Long Ago and Far Away is the result of a special occasion that was sandwiched between those previously issued sessions. We owe the recording to Rainer Kern, the director of the Enjoy Festival in Germany, who invited the duo to perform, and to Ruth Cameron Haden. Kern wanted to record the duo but the musicians said no. Ruth Haden wouldn’t accept that answer as final. Somehow she convinced her husband to let the concert be recorded; Kern allowed the musicians to own the rights. Because of unspecified contractual issues, the music couldn’t be issued until now. But during his lifetime Charlie Haden “listened to the tape often and dearly wanted to release it.” His wish has been granted posthumously.

Mehldau and Haden are, in some ways, an odd couple but all four dates work beautifully. As Konitz noted, Mehldau is a bit of a virtuoso — even a showoff. He can go all over the keyboard with ease, playing inside or outside a given structure. In the opening number of Long Ago and Far Away, a slowed down version of Charlie Parker’s “Au Privave,” the pianist has a little conversation with himself, playing variations of his own invented phrases — they seem to pop up from all over the instrument — while Haden plays a single note every two beats. The bassist is so focused that he can — and sometimes does — make a single note resonate like a singularly rich event, a scale sounds like a symphony. Konitz observed that performing with Haden is like bouncing on a trampoline: the bassist plays a note and leaves space for the soloist to do whatever he wants. Somehow Haden’s notes and sequences suggest a rhythm as well as pitches and scales.

Recorded in a space with beautiful acoustics, Long Ago and Far Away, Haden is given the opportunity to present lengthy solos as well as serve as an accompanist. He seemingly takes us far away from Charlie Parker on “Au Privave,’ though the miracle of his performance is that he plays a seemingly endless series of related melodies and phrases, sometimes providing elaborate variations, that create their own logic. No matter what its length, one can always follow a Haden solo.
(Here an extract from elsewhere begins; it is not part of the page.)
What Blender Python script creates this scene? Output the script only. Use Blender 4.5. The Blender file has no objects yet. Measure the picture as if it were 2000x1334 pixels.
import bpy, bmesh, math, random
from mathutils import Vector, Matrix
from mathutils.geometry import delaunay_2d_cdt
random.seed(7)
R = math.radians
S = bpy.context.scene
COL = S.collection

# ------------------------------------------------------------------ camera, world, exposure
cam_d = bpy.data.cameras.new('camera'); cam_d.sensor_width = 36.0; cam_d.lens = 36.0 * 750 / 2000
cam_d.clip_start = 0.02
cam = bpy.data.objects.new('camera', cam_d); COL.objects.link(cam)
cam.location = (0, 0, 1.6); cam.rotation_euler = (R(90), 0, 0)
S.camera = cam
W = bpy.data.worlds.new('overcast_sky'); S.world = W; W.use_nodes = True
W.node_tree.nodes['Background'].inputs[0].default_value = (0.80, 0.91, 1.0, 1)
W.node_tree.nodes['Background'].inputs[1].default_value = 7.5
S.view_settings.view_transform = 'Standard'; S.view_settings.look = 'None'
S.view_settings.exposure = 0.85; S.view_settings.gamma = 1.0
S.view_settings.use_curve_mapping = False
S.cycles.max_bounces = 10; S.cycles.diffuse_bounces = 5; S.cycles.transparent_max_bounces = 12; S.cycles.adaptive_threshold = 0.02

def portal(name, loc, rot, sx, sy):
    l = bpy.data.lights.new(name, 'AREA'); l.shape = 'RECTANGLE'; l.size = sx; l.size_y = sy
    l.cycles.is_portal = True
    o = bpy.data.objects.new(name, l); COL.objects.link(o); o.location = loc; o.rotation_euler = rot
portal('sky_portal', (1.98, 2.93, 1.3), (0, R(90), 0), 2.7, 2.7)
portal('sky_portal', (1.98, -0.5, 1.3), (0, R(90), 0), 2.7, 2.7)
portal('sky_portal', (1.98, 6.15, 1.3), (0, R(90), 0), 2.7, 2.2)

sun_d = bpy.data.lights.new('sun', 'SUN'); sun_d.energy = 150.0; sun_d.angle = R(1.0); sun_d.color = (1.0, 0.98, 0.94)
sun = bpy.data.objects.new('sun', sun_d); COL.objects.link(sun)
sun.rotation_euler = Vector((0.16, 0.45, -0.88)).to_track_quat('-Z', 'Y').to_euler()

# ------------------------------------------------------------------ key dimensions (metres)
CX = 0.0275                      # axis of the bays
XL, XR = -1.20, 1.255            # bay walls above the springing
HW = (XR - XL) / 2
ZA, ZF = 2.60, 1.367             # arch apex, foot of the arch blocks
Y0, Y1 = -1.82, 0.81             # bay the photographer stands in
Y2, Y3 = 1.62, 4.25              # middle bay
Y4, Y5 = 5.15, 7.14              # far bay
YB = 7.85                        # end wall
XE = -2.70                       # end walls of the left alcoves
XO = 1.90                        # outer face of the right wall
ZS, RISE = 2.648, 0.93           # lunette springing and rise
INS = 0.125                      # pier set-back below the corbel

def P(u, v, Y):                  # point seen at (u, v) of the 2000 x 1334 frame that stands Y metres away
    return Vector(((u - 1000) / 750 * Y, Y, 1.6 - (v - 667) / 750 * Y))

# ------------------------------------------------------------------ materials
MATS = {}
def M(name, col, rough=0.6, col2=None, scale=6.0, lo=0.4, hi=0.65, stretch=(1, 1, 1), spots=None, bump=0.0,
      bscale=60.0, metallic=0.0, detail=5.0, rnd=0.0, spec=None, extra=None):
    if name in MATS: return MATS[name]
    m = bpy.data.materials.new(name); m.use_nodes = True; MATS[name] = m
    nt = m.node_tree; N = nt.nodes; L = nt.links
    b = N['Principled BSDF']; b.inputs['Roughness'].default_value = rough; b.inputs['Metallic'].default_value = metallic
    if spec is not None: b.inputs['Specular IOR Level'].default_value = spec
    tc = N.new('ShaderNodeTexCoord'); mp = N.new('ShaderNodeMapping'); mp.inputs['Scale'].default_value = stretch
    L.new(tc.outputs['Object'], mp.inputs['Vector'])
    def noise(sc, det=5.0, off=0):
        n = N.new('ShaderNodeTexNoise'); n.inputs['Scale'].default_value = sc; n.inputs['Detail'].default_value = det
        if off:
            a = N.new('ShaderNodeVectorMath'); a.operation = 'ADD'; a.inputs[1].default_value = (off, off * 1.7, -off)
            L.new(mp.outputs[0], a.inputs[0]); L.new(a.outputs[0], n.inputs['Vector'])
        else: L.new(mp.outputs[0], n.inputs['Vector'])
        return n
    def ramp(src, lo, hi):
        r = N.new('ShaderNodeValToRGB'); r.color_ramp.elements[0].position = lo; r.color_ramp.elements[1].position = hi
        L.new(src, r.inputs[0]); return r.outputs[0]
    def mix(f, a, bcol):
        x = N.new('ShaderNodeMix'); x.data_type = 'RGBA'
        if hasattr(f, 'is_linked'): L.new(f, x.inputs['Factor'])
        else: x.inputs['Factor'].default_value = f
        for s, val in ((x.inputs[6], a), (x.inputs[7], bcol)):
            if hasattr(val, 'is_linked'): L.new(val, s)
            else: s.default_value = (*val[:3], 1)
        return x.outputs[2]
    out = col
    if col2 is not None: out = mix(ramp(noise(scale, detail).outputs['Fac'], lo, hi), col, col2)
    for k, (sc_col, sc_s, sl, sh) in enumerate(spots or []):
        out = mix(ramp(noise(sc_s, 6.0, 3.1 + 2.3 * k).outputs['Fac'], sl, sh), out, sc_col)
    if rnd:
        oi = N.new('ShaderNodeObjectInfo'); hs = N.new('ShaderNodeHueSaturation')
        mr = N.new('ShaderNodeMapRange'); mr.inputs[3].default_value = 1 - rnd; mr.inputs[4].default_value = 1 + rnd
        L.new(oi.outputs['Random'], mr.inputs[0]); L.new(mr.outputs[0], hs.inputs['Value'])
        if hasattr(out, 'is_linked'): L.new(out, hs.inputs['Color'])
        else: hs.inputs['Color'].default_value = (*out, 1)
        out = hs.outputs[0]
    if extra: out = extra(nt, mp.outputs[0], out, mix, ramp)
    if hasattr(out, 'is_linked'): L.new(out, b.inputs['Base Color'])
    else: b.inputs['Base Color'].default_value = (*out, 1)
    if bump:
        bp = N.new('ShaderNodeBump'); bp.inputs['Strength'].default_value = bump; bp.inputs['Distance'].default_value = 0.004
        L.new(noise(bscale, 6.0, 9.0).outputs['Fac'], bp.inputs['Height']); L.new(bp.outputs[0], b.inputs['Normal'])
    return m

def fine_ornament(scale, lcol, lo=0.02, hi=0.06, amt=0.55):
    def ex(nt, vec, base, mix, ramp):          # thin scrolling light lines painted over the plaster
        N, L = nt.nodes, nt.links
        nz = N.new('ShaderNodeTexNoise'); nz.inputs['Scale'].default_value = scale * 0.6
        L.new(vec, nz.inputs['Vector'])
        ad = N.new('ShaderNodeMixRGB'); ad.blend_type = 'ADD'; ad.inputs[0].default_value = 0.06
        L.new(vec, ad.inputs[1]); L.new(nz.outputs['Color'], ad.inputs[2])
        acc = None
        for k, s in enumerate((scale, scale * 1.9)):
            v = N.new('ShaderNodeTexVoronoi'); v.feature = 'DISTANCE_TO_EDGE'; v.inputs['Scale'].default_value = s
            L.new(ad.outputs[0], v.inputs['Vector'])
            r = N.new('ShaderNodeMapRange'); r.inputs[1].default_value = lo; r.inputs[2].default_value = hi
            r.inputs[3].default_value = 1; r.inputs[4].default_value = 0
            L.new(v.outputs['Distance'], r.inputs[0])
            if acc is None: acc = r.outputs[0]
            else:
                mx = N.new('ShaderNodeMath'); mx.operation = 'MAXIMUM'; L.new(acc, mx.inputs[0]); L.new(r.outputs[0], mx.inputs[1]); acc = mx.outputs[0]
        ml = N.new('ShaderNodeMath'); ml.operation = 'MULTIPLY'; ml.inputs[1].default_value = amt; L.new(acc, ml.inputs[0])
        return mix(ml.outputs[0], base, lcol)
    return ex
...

The two make a kind of blues out of the classic ballad “My Old Flame,” reminding us that Haden often played with quartets that specialized in standards. It’s a joy to hear Haden improvise, bits of the melody recurring here and there. They follow the ballad with a surprising choice, Irving Berlin’s 1923 song “What’ll I Do.” In the ’30s, Paul Whiteman recorded this number; its peculiarity is that the tune’s bridge is virtually the main phrase, transposed. Whitman made the see-saw-ish effect sound like muzak, merely playing and replaying the melody via different instrumentation. The duo do more more than salvage Berlin’s song. Mehldau plays a short introduction, with a gentle bounce, and the pair play the waltz with an elegant delicacy. Mehldau then creates new melodies over the skipping bass of Haden.

There are other riches on this disc, including a cheerily upbeat version of “Long Ago and Far Away,” once famously recorded as a vocal by Chet Baker. The final tune is an equally memorable version of “Everything Happens to Me.” It’s hard not to sing along. This set is surely one of the finds of the year.


Michael Ullman studied classical clarinet and was educated at Harvard, the University of Chicago, and the U. of Michigan, from which he received a PhD in English. The author or co-author of two books on jazz, he has written on jazz and classical music for The Atlantic Monthly, The New Republic, High Fidelity, Stereophile, The Boston Phoenix, The Boston Globe, and other venues. His articles on Dickens, Joyce, Kipling, and others have appeared in academic journals. For over 20 years, he has written a bi-monthly jazz column for Fanfare Magazine, for which he also reviews classical music. At Tufts University, he teaches mostly modernist writers in the English Department and jazz and blues history in the Music Department. (He plays piano badly.)